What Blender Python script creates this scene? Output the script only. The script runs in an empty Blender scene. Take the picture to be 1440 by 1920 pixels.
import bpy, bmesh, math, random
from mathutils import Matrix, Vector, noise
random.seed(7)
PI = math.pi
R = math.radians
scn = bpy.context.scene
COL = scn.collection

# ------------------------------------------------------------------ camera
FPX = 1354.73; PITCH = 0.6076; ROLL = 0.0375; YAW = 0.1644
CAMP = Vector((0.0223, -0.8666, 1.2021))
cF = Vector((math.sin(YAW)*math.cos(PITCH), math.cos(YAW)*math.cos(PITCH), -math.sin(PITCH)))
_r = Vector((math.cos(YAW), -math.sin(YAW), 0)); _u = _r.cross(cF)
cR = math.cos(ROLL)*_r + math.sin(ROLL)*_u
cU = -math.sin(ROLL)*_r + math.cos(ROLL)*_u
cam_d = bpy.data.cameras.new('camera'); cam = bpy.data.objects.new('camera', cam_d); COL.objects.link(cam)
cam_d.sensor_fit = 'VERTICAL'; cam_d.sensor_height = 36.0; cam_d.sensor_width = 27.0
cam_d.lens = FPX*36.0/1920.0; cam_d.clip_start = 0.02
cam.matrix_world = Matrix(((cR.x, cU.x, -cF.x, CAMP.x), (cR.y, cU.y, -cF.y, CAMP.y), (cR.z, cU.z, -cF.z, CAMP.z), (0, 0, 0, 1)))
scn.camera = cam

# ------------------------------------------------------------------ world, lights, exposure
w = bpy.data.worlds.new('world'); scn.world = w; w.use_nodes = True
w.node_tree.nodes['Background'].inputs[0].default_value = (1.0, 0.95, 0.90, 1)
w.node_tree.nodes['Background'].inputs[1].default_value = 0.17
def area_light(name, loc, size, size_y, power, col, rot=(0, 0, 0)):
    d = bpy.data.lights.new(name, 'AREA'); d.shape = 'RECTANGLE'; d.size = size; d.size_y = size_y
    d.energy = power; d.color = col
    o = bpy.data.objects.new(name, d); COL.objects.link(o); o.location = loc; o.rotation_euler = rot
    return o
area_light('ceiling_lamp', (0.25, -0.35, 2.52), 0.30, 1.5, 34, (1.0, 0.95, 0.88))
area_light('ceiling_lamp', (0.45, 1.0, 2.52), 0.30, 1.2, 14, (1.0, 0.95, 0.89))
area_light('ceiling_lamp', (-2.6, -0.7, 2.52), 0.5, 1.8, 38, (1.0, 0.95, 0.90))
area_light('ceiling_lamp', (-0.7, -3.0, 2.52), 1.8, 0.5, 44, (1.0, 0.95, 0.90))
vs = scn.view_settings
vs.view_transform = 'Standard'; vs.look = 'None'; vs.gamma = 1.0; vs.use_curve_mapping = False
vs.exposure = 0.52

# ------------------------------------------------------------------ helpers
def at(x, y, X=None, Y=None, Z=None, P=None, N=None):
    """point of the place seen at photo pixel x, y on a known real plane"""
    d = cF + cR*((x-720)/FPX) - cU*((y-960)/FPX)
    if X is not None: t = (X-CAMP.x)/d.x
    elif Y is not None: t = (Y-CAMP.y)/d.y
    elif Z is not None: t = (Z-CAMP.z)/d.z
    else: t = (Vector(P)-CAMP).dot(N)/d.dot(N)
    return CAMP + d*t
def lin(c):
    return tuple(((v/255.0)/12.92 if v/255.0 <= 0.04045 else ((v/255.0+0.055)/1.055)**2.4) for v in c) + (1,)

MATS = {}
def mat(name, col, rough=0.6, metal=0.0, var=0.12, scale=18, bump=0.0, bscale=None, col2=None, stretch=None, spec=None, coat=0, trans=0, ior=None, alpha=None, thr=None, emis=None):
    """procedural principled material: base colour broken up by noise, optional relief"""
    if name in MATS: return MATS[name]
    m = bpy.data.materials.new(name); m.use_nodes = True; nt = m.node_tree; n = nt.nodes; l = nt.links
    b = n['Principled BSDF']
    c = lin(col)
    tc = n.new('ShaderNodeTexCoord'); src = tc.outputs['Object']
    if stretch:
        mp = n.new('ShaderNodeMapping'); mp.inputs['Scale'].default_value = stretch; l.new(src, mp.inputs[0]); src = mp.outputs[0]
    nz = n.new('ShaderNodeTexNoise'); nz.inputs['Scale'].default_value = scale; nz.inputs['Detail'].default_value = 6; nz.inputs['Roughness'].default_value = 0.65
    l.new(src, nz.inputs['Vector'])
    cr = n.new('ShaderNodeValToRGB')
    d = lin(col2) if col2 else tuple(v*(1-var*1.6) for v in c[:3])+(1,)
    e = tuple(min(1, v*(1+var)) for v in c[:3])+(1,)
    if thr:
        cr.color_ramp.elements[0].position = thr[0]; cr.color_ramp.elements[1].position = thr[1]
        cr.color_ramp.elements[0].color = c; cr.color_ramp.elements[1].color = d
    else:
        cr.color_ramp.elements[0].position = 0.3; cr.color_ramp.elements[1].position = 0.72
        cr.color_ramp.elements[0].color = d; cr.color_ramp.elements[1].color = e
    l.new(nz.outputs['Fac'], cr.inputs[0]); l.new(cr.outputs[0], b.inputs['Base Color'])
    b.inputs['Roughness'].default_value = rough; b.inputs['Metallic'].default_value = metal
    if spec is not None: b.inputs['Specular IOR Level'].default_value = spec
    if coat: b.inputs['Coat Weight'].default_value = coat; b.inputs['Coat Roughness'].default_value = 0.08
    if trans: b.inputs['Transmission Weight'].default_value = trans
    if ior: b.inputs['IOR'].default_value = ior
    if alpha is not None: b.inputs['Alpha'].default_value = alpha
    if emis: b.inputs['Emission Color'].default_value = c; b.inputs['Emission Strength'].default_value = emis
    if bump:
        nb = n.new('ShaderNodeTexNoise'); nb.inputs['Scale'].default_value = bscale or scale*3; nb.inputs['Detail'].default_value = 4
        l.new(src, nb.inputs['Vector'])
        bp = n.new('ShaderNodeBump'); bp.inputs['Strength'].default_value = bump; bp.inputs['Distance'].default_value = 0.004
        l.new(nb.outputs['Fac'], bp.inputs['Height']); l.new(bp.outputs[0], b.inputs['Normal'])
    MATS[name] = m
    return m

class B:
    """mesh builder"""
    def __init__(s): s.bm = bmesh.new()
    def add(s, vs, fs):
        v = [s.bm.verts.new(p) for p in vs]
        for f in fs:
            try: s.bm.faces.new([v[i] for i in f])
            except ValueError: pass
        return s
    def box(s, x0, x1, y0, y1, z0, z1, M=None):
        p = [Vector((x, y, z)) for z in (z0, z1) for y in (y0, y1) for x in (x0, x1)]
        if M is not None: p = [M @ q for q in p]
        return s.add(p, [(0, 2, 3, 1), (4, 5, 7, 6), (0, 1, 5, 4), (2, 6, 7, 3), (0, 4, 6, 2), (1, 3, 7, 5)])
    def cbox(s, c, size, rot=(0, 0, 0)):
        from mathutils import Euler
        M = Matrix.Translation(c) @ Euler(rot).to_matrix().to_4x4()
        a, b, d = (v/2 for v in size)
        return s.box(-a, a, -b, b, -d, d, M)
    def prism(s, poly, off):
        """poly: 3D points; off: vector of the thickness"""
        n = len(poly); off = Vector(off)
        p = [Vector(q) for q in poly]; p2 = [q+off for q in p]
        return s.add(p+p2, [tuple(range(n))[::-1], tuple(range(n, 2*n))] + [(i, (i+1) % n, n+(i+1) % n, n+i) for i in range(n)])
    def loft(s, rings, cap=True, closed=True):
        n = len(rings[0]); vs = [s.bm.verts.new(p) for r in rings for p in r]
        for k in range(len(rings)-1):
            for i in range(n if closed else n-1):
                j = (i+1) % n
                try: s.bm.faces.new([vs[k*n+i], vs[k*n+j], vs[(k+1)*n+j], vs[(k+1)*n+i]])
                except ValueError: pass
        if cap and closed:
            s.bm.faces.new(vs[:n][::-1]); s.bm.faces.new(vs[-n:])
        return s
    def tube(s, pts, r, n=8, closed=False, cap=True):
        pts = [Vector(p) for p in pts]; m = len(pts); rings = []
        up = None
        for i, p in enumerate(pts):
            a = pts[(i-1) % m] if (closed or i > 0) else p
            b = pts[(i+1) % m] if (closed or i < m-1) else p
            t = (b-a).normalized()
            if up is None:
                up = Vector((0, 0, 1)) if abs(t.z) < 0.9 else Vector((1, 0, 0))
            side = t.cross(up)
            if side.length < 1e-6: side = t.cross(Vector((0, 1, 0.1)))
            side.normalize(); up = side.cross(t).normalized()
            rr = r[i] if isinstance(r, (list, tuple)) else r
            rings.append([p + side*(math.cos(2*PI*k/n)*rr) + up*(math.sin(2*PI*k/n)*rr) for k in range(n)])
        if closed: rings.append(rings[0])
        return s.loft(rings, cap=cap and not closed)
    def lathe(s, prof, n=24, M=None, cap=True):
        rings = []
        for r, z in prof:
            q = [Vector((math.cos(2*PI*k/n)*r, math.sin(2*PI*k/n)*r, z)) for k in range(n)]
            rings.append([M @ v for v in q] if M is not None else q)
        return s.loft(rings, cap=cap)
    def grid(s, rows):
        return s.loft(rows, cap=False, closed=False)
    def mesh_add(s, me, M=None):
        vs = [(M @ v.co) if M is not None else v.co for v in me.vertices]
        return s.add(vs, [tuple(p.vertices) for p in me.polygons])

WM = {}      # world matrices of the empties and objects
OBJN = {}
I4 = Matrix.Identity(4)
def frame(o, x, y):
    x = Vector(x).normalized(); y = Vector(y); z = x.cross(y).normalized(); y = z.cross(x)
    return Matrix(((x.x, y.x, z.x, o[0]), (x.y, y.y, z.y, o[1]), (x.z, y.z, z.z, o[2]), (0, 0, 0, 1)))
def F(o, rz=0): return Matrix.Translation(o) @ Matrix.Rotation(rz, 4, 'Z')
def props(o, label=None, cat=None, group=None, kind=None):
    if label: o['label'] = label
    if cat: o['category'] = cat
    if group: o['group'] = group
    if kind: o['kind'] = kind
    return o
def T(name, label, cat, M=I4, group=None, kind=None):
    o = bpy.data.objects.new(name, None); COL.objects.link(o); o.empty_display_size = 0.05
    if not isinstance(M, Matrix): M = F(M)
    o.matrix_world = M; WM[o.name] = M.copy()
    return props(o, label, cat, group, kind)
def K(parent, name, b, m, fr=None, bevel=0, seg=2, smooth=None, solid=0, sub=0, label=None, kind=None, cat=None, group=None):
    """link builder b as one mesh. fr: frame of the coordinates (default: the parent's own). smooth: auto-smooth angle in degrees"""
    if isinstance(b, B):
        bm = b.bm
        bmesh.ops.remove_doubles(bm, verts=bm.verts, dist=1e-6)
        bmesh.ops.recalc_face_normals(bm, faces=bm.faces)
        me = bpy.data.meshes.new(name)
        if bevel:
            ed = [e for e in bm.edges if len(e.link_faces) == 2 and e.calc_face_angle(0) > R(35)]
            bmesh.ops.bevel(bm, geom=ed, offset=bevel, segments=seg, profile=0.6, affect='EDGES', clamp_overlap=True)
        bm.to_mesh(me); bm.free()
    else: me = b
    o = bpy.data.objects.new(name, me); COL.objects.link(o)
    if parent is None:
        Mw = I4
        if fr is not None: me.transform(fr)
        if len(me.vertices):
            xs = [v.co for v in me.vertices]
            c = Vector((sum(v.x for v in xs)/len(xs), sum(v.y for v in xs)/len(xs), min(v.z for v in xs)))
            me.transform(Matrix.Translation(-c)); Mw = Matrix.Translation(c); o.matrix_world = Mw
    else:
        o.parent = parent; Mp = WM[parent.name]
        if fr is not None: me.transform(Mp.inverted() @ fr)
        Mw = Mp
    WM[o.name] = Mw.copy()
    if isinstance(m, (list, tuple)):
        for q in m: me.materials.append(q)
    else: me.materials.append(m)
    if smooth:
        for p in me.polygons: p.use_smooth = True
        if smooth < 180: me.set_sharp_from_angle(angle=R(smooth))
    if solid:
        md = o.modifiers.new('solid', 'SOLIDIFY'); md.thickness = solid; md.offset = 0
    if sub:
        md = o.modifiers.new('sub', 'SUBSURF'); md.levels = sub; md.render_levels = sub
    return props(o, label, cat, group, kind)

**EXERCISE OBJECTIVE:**
In the listing above, please print only the lines from the first one to the line where "COL = scn.collection" appears, exactly as written, both of those lines included.

**SOLUTION TO THIS EXERCISE:**
What Blender Python script creates this scene? Output the script only. The script runs in an empty Blender scene. Take the picture to be 1440 by 1920 pixels.
import bpy, bmesh, math, random
from mathutils import Matrix, Vector, noise
random.seed(7)
PI = math.pi
R = math.radians
scn = bpy.context.scene
COL = scn.collection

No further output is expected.